Jesus drove a Honda. He wasn't proud of it, though...
John 12: 49     "...for I did not speak of my own Accord."

charger chris

right. comes down to morals :2thumbs: and i hope he has them for the right reason.
i am a fair person and up frount person and try to help if i can. i love my mopars thats. all i ever owned first car was my 69 charger at the age of 15.

1969 charger Daytona clone
1969 charger sadly stolen
1970 charger rt
1972 road runner clone

charger_fan_4ever

Lots of rats in the mopar world. Locally a year or two ago a dude was selling a 69 hemi rr in a box. You got the registration, Vin/fender tag and the body #'s hacked off the car for $9,000. Couldn't believe it was being advertised on the internet.

dixiestillalive

Not that I have done anything twisted like that but in the Hot Rod world it is hard to get your project model T on the road without a title/VIN number in some states like California.  Where I live we don't use titles on older cars, only a bill of sale which is nice if you stay here but you could have difficulty if you moved to one of the anti-old car Nazi states. From what I understand California only issues a few hundred "homemade" car titles per year and they are fought over, especially with aftermarket autobody/rolling chasis folks doing business out there. So In the Charger world, a guy finds a couple Chargers in a junk yard pulls the pieces together to make a car and then uses another title (if necessary) to get it on the road again. Do people scam? yes. Do people save old cars? yes. Think of it as a kind of "organ donation" to keep something that otherwise would have died alive and kicking.

mauve66

i could see a market for people looking for old titles/registrations for THEIR car, when i found the granddaughter of Marys' original owner i was so hoping there was a box somewhere of all that old stuff, but no...............  the original owners husband was in the car parts business too so i would of thought he saved everything but then he died a month or 2 after buying it for her so.............
Robert-Las Vegas, NV

NEEDS:
body work
paint - mauve and black
powder coat wheels - mauve and black
total wiring
PW
PDLKS
Tint
trim
engine - 520/540, eddy heads, 6pak
alignment


Benji

In 1971 I bought a 1931 Model A Ford pickup truck with no title, so I bought a title for $10.00 at a swap meet.  On a Model A the engine number is the ID number for the entire vehicle as they didn't stamp the bodies with any numbers.  After I had the engine rebuilt I stamped the number of the title on the engine boss and got it inspected by the police.  I then got a legit title.  Otherwise unless I had the original engine and title I would have been screwed.  After 40 years can you imagine how many Model A engines were blown up or had cracked blocks due to no antifreeze?  Hundreds of thousands I'm sure.

Benji

Alaskan_TA

Quote from: Benji on June 17, 2012, 08:00:59 PM
In 1971 I bought a 1931 Model A Ford pickup truck with no title, so I bought a title for $10.00 at a swap meet.  On a Model A the engine number is the ID number for the entire vehicle as they didn't stamp the bodies with any numbers.  After I had the engine rebuilt I stamped the number of the title on the engine boss and got it inspected by the police.  I then got a legit title.  Otherwise unless I had the original engine and title I would have been screwed.  After 40 years can you imagine how many Model A engines were blown up or had cracked blocks due to no antifreeze?  Hundreds of thousands I'm sure.

Benji

You just admitted to committing a felony.

hatersaurusrex

Statute of limitations = long since passed.

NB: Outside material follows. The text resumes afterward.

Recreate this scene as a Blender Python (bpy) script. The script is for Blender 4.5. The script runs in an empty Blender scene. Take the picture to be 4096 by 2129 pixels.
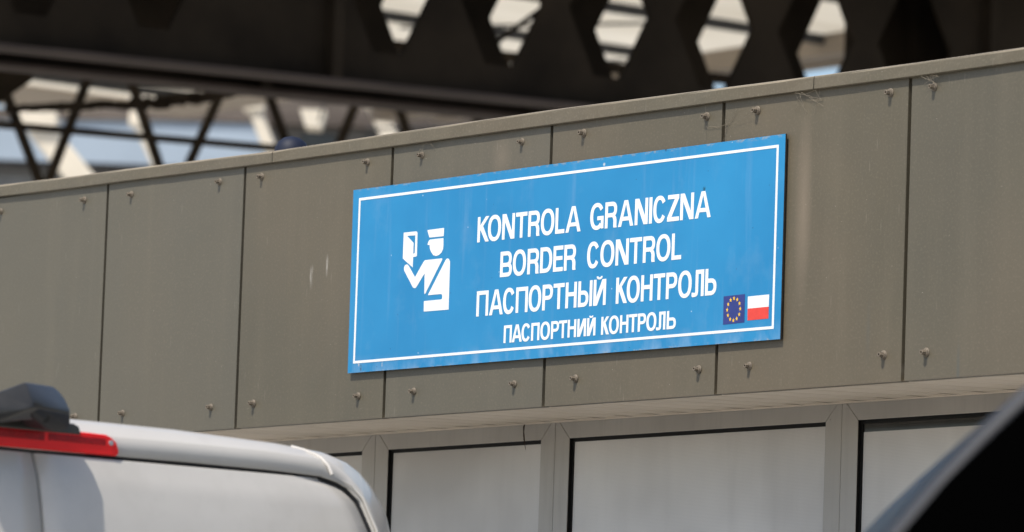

The bad part is someone somewhere will wind up with it and pay big $$$ because it appears original.   Then again, it's not like forgeries aren't all over the place in every aspect of life.   A well-respected museum bought a supposedly ancient statue several years back for something like 7 million dollars, with a leading expert in the field doing the inspection.   If someone wants to believe it bad enough and has the cash, it's a ready market.

http://en.wikipedia.org/wiki/Getty_kouros

Noone has admitted it's a fake, but if you're the dumbass who authorized a 7 million dollar purchase, you're never going to admit that at the risk of committing career suicide.

An old ford truck kind of pales in comparison.